The Russian enterpreneur did not stop at Kyoto. His next target was Russian accounting standards, which he described as "pure (expletive deleted), which only produce useless paper reports if you will pardon my French." He said he hoped Russia would have got rid of these standards in five years time and shifted to internationally accepted ones.

By this time, most people in the audience had their seat belts on. There was more to come.

With a gleam of mischief in his eye, Mr.
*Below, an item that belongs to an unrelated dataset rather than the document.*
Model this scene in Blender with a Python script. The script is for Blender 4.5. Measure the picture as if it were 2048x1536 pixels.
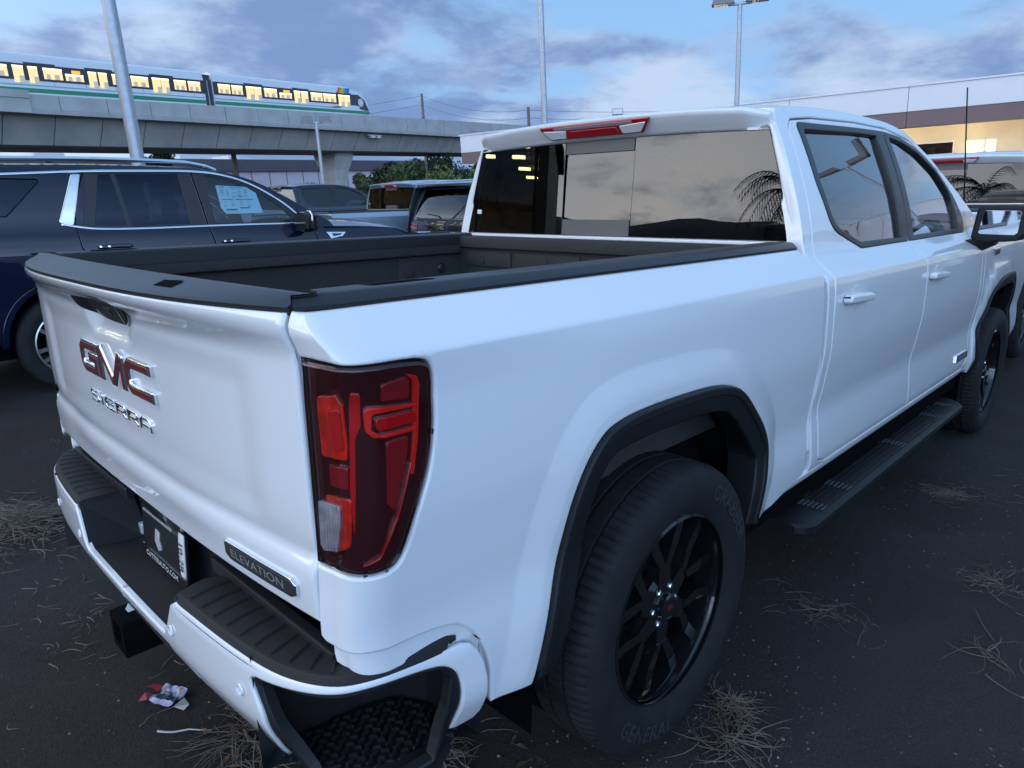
import bpy, bmesh, math, random
import numpy as np
from mathutils import Vector, Matrix
from mathutils.geometry import delaunay_2d_cdt
scene = bpy.context.scene
for o in list(bpy.data.objects): bpy.data.objects.remove(o)
rad = math.radians
# ------------------------------------------------------------------ camera
cam_d = bpy.data.cameras.new('camera'); cam = bpy.data.objects.new('camera', cam_d)
scene.collection.objects.link(cam); scene.camera = cam
cam_d.sensor_width = 36.0; cam_d.lens = 36.0*1395.5/2048; cam_d.clip_start = .05; cam_d.clip_end = 4000
def cam_axes(yaw, pitch, roll):
    f = np.array([math.cos(pitch)*math.cos(yaw), math.cos(pitch)*math.sin(yaw), math.sin(pitch)])
    r = np.cross(f, [0, 0, 1]); r /= np.linalg.norm(r); u = np.cross(r, f)
    return math.cos(roll)*r+math.sin(roll)*u, -math.sin(roll)*r+math.cos(roll)*u, f
_r, _u, _f = cam_axes(rad(44.612), rad(-14.507), rad(-.649))
CAMLOC = Vector((-1.512, -1.859, 1.49))
m = Matrix.Identity(4)
for i in range(3):
    m[i][0], m[i][1], m[i][2], m[i][3] = _r[i], _u[i], -_f[i], CAMLOC[i]
cam.matrix_world = m
# ------------------------------------------------------------------ light and sky
SUN_AZ, SUN_EL = rad(152), rad(4.0)          # dusk: the glow is behind the camera, to the left
SKY_STRENGTH = 0.12; EXPOSURE = 0.9
world = bpy.data.worlds.new('World'); scene.world = world; world.use_nodes = True
def build_world():
    nt = world.node_tree; N = nt.nodes; L = nt.links; N.clear()
    out = N.new('ShaderNodeOutputWorld'); bg = N.new('ShaderNodeBackground'); bg.inputs[1].default_value = SKY_STRENGTH
    sky = N.new('ShaderNodeTexSky'); sky.sky_type = 'NISHITA'; sky.sun_disc = False
    sky.sun_elevation = SUN_EL; sky.sun_rotation = rad(90)-SUN_AZ; sky.air_density = 1.0; sky.dust_density = 1.5; sky.ozone_density = 2.0
    tc = N.new('ShaderNodeTexCoord')
    def math_(op, a, b=None, c=None, clamp=False):
        n = N.new('ShaderNodeMath'); n.operation = op; n.use_clamp = clamp
        for i, v in enumerate((a, b, c)):
            if v is None: continue
            if isinstance(v, (int, float)): n.inputs[i].default_value = v
            else: L.new(v, n.inputs[i])
        return n.outputs[0]
    def sstep(v, a, b):
        n = N.new('ShaderNodeMapRange'); n.interpolation_type = 'SMOOTHSTEP'; n.inputs[1].default_value = a; n.inputs[2].default_value = b
        L.new(v, n.inputs[0]); return n.outputs[0]
    sep = N.new('ShaderNodeSeparateXYZ'); L.new(tc.outputs['Generated'], sep.inputs[0])
    z = math_('MAXIMUM', sep.outputs[2], 0.0)
    den = math_('ADD', z, 0.22)
    cx = math_('DIVIDE', sep.outputs[0], den); cy = math_('DIVIDE', sep.outputs[1], den)
    comb = N.new('ShaderNodeCombineXYZ'); L.new(cx, comb.inputs[0]); L.new(cy, comb.inputs[1]); L.new(math_('MULTIPLY', z, 1.5), comb.inputs[2])
    def noise(scale, detail, rough, off, dist=0.0):
        mp = N.new('ShaderNodeMapping'); mp.inputs['Location'].default_value = off; L.new(comb.outputs[0], mp.inputs[0])
        n = N.new('ShaderNodeTexNoise'); n.inputs['Scale'].default_value = scale; n.inputs['Detail'].default_value = detail
        n.inputs['Roughness'].default_value = rough; n.inputs['Distortion'].default_value = dist
        L.new(mp.outputs[0], n.inputs['Vector']); return n.outputs[0]
    n1 = noise(.95, 8, .56, CLOUD_OFF, .35)
    n2 = noise(2.6, 9, .6, (3.1, 7.7, 1.3), .2)
    n3 = noise(1.5, 6, .55, (11.0, 2.0, 5.0), .3)
    def bank(az, el, wxy, wz):
        c = (math.cos(rad(az))*math.cos(rad(el)), math.sin(rad(az))*math.cos(rad(el)), math.sin(rad(el)))
        s_ = N.new('ShaderNodeVectorMath'); s_.operation = 'SUBTRACT'; L.new(tc.outputs['Generated'], s_.inputs[0]); s_.inputs[1].default_value = c
        m_ = N.new('ShaderNodeVectorMath'); m_.operation = 'MULTIPLY'; L.new(s_.outputs[0], m_.inputs[0]); m_.inputs[1].default_value = (1/wxy, 1/wxy, 1/wz)
        l_ = N.new('ShaderNodeVectorMath'); l_.operation = 'LENGTH'; L.new(m_.outputs[0], l_.inputs[0])
        return math_('SUBTRACT', 1.0, sstep(l_.outputs['Value'], .15, 1.15))
    big = bank(59, 8, .42, .20); right = bank(13, 8.5, .27, .095); heap = bank(32.5, 7.6, .13, .058); gap1 = bank(82, 15, .20, .10); gap2 = bank(34, 14.5, .20, .065)
    cov = math_('ADD', math_('MULTIPLY', n1, .62), math_('MULTIPLY', n2, .38))
    for b_, k_ in ((big, .16), (right, .14), (heap, .13), (gap1, -.16), (gap2, -.18)): cov = math_('ADD', cov, math_('MULTIPLY', b_, k_))
    mask = math_('MULTIPLY', sstep(cov, .47, .60), math_('SUBTRACT', 1.0, math_('MULTIPLY', sstep(z, .25, .75), .75)))
    # how thick (dark) the cloud is
    th = math_('ADD', math_('MULTIPLY', n3, .5), math_('MULTIPLY', n2, .5))
    for b_, k_ in ((big, .09), (right, .05), (heap, -.18)): th = math_('ADD', th, math_('MULTIPLY', b_, k_))
    thick = sstep(th, .40, .62)
    # glow towards the set sun
    sd = Vector((math.cos(SUN_AZ), math.sin(SUN_AZ), .05)).normalized()
    vd = N.new('ShaderNodeVectorMath'); vd.operation = 'DOT_PRODUCT'; L.new(tc.outputs['Generated'], vd.inputs[0]); vd.inputs[1].default_value = sd
    glow = math_('POWER', math_('MAXIMUM', math_('ADD', math_('MULTIPLY', vd.outputs['Value'], .5), .5), 0.0), 6.0)
    def mix(f, a, b, t='MIX'):
        n = N.new('ShaderNodeMix'); n.data_type = 'RGBA'; n.blend_type = t
        if isinstance(f, (int, float)): n.inputs[0].default_value = f
        else: L.new(f, n.inputs[0])
        for i, v in ((6, a), (7, b)):
            if isinstance(v, tuple): n.inputs[i].default_value = (*v, 1)
            else: L.new(v, n.inputs[i])
        return n.outputs[2]
    lit = mix(glow, CLOUD_LIT_FAR, CLOUD_LIT_NEAR)
    drk = mix(glow, CLOUD_DARK_FAR, CLOUD_DARK_NEAR)
    cloud = mix(thick, lit, drk)
    high = sstep(z, .16, .62)
    clear = mix(high, mix(glow, CLEAR_FAR, CLEAR_NEAR), CLEAR_HIGH)
    skyc = mix(.86, sky.outputs[0], clear)
    fin = mix(math_('MULTIPLY', mask, .95), skyc, cloud)
    # heaped cloud standing low over the horizon
    mp = N.new('ShaderNodeMapping'); mp.inputs['Location'].default_value = PUFF_OFF; mp.inputs['Scale'].default_value = (3.4, 3.4, 7.5); L.new(tc.outputs['Generated'], mp.inputs[0])
    pf = N.new('ShaderNodeTexNoise'); pf.inputs['Scale'].default_value = 1.0; pf.inputs['Detail'].default_value = 9; pf.inputs['Roughness'].default_value = .58; pf.inputs['Distortion'].default_value = .25; L.new(mp.outputs[0], pf.inputs['Vector'])
    pm = math_('MULTIPLY', sstep(pf.outputs[0], .50, .63), math_('MULTIPLY', sstep(z, -.02, .05), math_('SUBTRACT', 1.0, sstep(z, .13, .24))))
    fin = mix(math_('MULTIPLY', pm, .35), fin, lit)
    # unseen low sky behind and to the right, brightened to light the truck's side
    od = Vector((math.cos(rad(-122))*.94, math.sin(rad(-122))*.99, .10)); ov = N.new('ShaderNodeVectorMath'); ov.operation = 'DOT_PRODUCT'; L.new(tc.outputs['Generated'], ov.inputs[0]); ov.inputs[1].default_value = od
    w2 = math_('MULTIPLY', sstep(ov.outputs['Value'], .35, .95), math_('SUBTRACT', 1.0, sstep(z, .22, .70)))
    side = mix(math_('MULTIPLY', mask, .45), SIDE_FILL, SIDE_FILL_CLOUD)
    fin = mix(w2, fin, side)
    L.new(fin, bg.inputs[0]); L.new(bg.outputs[0], out.inputs[0])
CLOUD_OFF = (11.62, 3.90, 0.0); PUFF_OFF = (19.31, 18.48, 0.0)
CLOUD_LIT_FAR = (2.5, 3.1, 4.1); CLOUD_LIT_NEAR = (13.5, 14.6, 16.2)
CLOUD_DARK_FAR = (.86, 1.38, 2.65); CLOUD_DARK_NEAR = (4.4, 4.8, 5.8)
CLEAR_FAR = (1.45, 2.7, 4.6); CLEAR_NEAR = (14.5, 16., 18.); CLEAR_HIGH = (1.35, 2.5, 4.3)
SIDE_FILL = (8.4, 12.2, 18.6); SIDE_FILL_CLOUD = (3.4, 4.7, 7.2)
build_world()
sun_d = bpy.data.lights.new('sun', 'SUN'); sun_d.energy = .4; sun_d.angle = rad(40); sun_d.color = (1.0, .86, .74)
sun = bpy.data.objects.new('sun', sun_d); scene.collection.objects.link(sun)
_d = Vector((math.cos(SUN_AZ)*math.cos(rad(48)), math.sin(SUN_AZ)*math.cos(rad(48)), math.sin(rad(48))))
sun.rotation_euler = _d.to_track_quat('Z', 'Y').to_euler()
vs = scene.view_settings; vs.view_transform = 'Standard'; vs.look = 'None'; vs.gamma = 1; vs.use_curve_mapping = False; vs.exposure = EXPOSURE
try:
    scene.cycles.max_bounces = 8; scene.cycles.transparent_max_bounces = 12; scene.cycles.sample_clamp_indirect = 6
except Exception: pass

# ------------------------------------------------------------------ materials
MATS = {}
def mat(name, color, rough=.5, metal=0., coat=0., coatr=.03, spec=.5, var=0., vscale=8., bump=0., bscale=60., emit=None, estr=0., obj=True, stretch=None):
    if name in MATS: return MATS[name]
    mt = bpy.data.materials.new(name); mt.use_nodes = True; nt = mt.node_tree; N = nt.nodes; L = nt.links
    b = N['Principled BSDF']; b.inputs['Base Color'].default_value = (*color, 1); b.inputs['Roughness'].default_value = rough
    b.inputs['Metallic'].default_value = metal; b.inputs['Coat Weight'].default_value = coat; b.inputs['Coat Roughness'].default_value = coatr
    b.inputs['Specular IOR Level'].default_value = spec
    tc = N.new('ShaderNodeTexCoord')
    src = tc.outputs['Object']
    if stretch:
        mp = N.new('ShaderNodeMapping'); mp.inputs['Scale'].default_value = stretch; L.new(src, mp.inputs[0]); src = mp.outputs[0]
    if var > 0:
        n = N.new('ShaderNodeTexNoise'); n.inputs['Scale'].default_value = vscale; n.inputs['Detail'].default_value = 6; n.inputs['Roughness'].default_value = .6; L.new(src, n.inputs['Vector'])
        r = N.new('ShaderNodeValToRGB'); r.color_ramp.elements[0].position = .3; r.color_ramp.elements[1].position = .7
        r.color_ramp.elements[0].color = (*[c*(1-var) for c in color], 1); r.color_ramp.elements[1].color = (*[min(1, c*(1+var)) for c in color], 1)
        L.new(n.outputs[0], r.inputs[0]); L.new(r.outputs[0], b.inputs['Base Color'])
    if bump > 0:
        n2 = N.new('ShaderNodeTexNoise'); n2.inputs['Scale'].default_value = bscale; n2.inputs['Detail'].default_value = 3; L.new(src, n2.inputs['Vector'])
        bp = N.new('ShaderNodeBump'); bp.inputs['Strength'].default_value = bump; bp.inputs['Distance'].default_value = .01; L.new(n2.outputs[0], bp.inputs['Height']); L.new(bp.outputs[0], b.inputs['Normal'])
    if emit: b.inputs['Emission Color'].default_value = (*emit, 1); b.inputs['Emission Strength'].default_value = estr
    MATS[name] = mt; return mt
def glass(name, tint, refl=(1, 1, 1), ior=1.52, rough=0.0):
    mt = bpy.data.materials.new(name); mt.use_nodes = True; nt = mt.node_tree; N = nt.nodes; L = nt.links; N.clear()
    o = N.new('ShaderNodeOutputMaterial'); mx = N.new('ShaderNodeMixShader'); t = N.new('ShaderNodeBsdfTransparent'); g = N.new('ShaderNodeBsdfGlossy')
    t.inputs[0].default_value = (*tint, 1); g.inputs[0].default_value = (*refl, 1); g.inputs['Roughness'].default_value = rough
    fr = N.new('ShaderNodeFresnel'); fr.inputs[0].default_value = ior
    # both faces of the pane reflect
    a = N.new('ShaderNodeMath'); a.operation = 'MULTIPLY'; a.inputs[1].default_value = 1.7; a.use_clamp = True
    L.new(fr.outputs[0], a.inputs[0]); L.new(a.outputs[0], mx.inputs[0]); L.new(t.outputs[0], mx.inputs[1]); L.new(g.outputs[0], mx.inputs[2]); L.new(mx.outputs[0], o.inputs[0])
    MATS[name] = mt; return mt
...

Bendukidze nostalgically recalled how very often in his career he had to sit through lectures on business ethics from the disgraced former CEO of Enron, Kenneth Lay. "I too can now lecture in the United States on good corporate governance," he said.

Move towards greater transparency

Jokes apart, he argued that the move towards greater corporate transparency was  a natural development for Russian business because its running would inevitably have to shift from the hands of those who founded their companies to those of qualified professional managers.

"Increasingly, people prefer to earn less but work in a transparent company rather than get higher pay working for murky ones," he said to illustrate the new business mood in Russia.

His parting shot was for those in Russia who wanted to protect financial services such as banking and insurance from foreign competition on the grounds that they needed to be nurtured to grow strong. In Mr. Bendukidze's view, this contradicts one of the fundamental laws of nature. "If we have a free market in goods, why can't we have a free market in services?" he asked.

He was followed by Igor Yurgens, number two in the Russian Union of Industrialists and Entrepreneurs.

Mr. Yurgens started by pointing out that not every member of the Union was so passionately opposed to the Kyoto Protocol as Mr. Bendukidze. Some, particularly those who felt they could benefit from trading in carbon quotas under the treaty, were strongly in favour, he said.

He was the first to raise the issue of the Yukos affair and the arrest of the Russian oil group's founder, Mikhail Khodorkovsky, himself a promiment member of Mr. Yurgens's Union. Mr. Yurgens said the Yukos affair had originally created a climate of uncertainty, but added: "We are now past that crisis." He said the Russian business community expected the trial of Mr. Khodorkovsky would be "fair and adversarial."

Mr. Yurgens said the proposals of Mikhail Fradkov, Russia's new prime minster, encouraging. But he said that ideas being voiced by some experts in Mr. Fradkov's government were worrying because they raised fears that "good policies might include not so quite so good and fair regulation on the part of the state."

Heart of policy

What he said next went to the heart of business concerns about the future direction of economic policy in President Vladimir Putin's Russia.

Mr Yurgens applauded the presentation made by Mr. Kolotukhin and his government colleague, the deputy minister of trade and economic development, Yuri Isayev. Mr Yurgens said these programmes were destined to push Russia into the international mainstream. However he said the problem was that this was not the mandate on which the current administration had been elected. Mr. Yurgens said the mandate the voters had given Russia's rulers was the establishment of "social equity, severe criticism of all big owners and some reconsideration of property rights."

Mr. Yurgens said the business community would support the programmes spelt out by Mr. Kolotukhin and Mr. Isayev, but wanted to know what would happen to the quite different views of those officials who wanted the rich to pay more back to society and for the privatisation deals of the 1990s to be reconsidered.